Many times, what is not present is just as telling and important as what can be seen. Betty Brunfaut and Bakhtawer Haider, while graphic design students in London, noticed that there was a missing gap of knowledge surrounding the readings assigned in their design curriculum. They discovered a ‘hierarchy of how references were cited’ – Western, academic sources repeatedly being prioritized over personal narrative or first-hand experience. Following graduation, Betty and Bakhtawer created Sold Out Publishing to tackle issues such as: decolonizing the curriculum, unlearning tastes, and diversifying references. This issue includes an article that follows the creation of Sold Out Publishing and illuminates the goals of these two designers.

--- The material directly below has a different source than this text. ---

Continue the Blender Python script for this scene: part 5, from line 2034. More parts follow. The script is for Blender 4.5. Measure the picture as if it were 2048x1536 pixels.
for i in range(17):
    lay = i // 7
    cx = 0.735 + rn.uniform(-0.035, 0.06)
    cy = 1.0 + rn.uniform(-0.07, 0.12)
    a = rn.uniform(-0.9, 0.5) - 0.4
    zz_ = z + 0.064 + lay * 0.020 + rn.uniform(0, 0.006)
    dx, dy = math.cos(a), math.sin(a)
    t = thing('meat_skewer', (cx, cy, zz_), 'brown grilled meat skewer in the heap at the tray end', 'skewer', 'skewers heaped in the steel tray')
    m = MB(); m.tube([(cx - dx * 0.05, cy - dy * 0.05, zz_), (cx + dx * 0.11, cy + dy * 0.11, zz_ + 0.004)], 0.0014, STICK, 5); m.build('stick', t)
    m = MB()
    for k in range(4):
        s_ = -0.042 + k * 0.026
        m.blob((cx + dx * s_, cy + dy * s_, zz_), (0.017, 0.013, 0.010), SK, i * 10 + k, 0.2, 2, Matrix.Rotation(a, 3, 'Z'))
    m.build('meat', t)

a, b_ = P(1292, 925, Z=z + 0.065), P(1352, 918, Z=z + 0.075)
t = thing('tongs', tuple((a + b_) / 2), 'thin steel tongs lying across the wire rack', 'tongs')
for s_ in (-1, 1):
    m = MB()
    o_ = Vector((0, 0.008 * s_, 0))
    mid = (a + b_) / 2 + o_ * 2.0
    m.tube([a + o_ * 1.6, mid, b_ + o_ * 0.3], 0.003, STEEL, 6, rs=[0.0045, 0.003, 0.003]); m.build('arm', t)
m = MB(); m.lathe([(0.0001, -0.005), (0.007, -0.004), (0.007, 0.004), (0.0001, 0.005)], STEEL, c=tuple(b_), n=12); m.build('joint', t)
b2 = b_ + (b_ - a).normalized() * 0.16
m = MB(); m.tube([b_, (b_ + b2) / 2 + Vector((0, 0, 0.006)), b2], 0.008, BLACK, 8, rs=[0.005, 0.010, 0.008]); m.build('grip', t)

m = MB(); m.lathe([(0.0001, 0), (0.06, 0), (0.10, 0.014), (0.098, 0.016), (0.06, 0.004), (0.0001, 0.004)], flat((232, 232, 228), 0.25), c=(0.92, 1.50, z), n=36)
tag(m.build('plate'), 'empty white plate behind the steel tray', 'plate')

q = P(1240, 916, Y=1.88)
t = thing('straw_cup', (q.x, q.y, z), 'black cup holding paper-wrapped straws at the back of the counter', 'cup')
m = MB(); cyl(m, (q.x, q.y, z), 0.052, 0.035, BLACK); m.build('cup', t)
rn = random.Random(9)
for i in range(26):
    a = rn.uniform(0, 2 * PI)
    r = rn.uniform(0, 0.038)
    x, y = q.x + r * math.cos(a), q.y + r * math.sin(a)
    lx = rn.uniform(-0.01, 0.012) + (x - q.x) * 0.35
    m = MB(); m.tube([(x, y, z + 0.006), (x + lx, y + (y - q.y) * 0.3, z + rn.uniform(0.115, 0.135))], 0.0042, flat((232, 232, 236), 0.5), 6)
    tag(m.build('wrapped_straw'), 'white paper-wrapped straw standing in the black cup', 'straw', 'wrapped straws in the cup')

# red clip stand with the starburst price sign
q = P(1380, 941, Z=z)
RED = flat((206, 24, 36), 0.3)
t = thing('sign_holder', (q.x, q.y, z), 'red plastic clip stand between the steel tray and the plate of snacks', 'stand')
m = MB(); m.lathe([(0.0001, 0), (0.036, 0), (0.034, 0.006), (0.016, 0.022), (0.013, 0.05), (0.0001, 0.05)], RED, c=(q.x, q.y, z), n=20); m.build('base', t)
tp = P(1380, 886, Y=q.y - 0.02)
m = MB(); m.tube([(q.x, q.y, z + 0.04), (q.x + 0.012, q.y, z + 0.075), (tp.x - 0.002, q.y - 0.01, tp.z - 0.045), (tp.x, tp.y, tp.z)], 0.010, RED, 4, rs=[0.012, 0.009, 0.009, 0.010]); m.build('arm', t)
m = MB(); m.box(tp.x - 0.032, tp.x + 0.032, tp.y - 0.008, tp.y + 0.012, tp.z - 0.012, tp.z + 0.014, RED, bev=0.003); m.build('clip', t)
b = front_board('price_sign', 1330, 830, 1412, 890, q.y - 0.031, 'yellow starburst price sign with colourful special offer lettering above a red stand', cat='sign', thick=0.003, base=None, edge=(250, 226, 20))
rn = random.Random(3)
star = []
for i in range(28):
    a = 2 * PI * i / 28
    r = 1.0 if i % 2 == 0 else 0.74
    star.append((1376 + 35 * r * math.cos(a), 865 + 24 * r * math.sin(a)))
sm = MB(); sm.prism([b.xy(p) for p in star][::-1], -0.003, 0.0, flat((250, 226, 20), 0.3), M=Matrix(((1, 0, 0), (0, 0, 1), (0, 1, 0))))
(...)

Tanveer Ahmed takes a clear and critical look at the creation of reading lists in academia. Again, what is missing is of great importance, but also how the missing is added and how a curriculum addresses the ‘sociology of absences’ impacts whether the result is truly successful. In this issue, Tanveer presents a decolonial feminist approach to creating a reading list in the field of fashion design that helps to eliminate racial and sexual bias. Looking closely at the methodology of the creation of reading lists in her field, Tanveer exposes bias and the marginalization of non-Western fashion narratives, presenting the framework for a truly decolonised reading list.

This issue includes the words and images of the celebrated Canadian artist Jagdeep Raina, recognized internationally for art that weaves threads of history and past scholarship into an intensely personal narrative. Jagdeep writes about his artistic practice, how it has evolved, its foundations in archival research, and how it manifests in figurative drawing, writing, embroidered tapestries, and film. Jagdeep explains how he views the archive as a living object and one in which he uses in his work to reveal issues of class, gender, sexuality, caste, race and geography.

Fig. 1. Jagdeep Raina, Garden Minorities, embroidered tapestry, kashmiri sozni embroidery on muslin, 2021. Photo by the artist.

Finally, Sonal uses digital tools to look closely at a 19th century print depicting the storming of Seringapatam by British forces in 1799 and ponders how the digital tools themselves in libraries and archives continue a long history of access and dissemination of these types of images while at the same time allowing for new theoretical approaches to art historical research.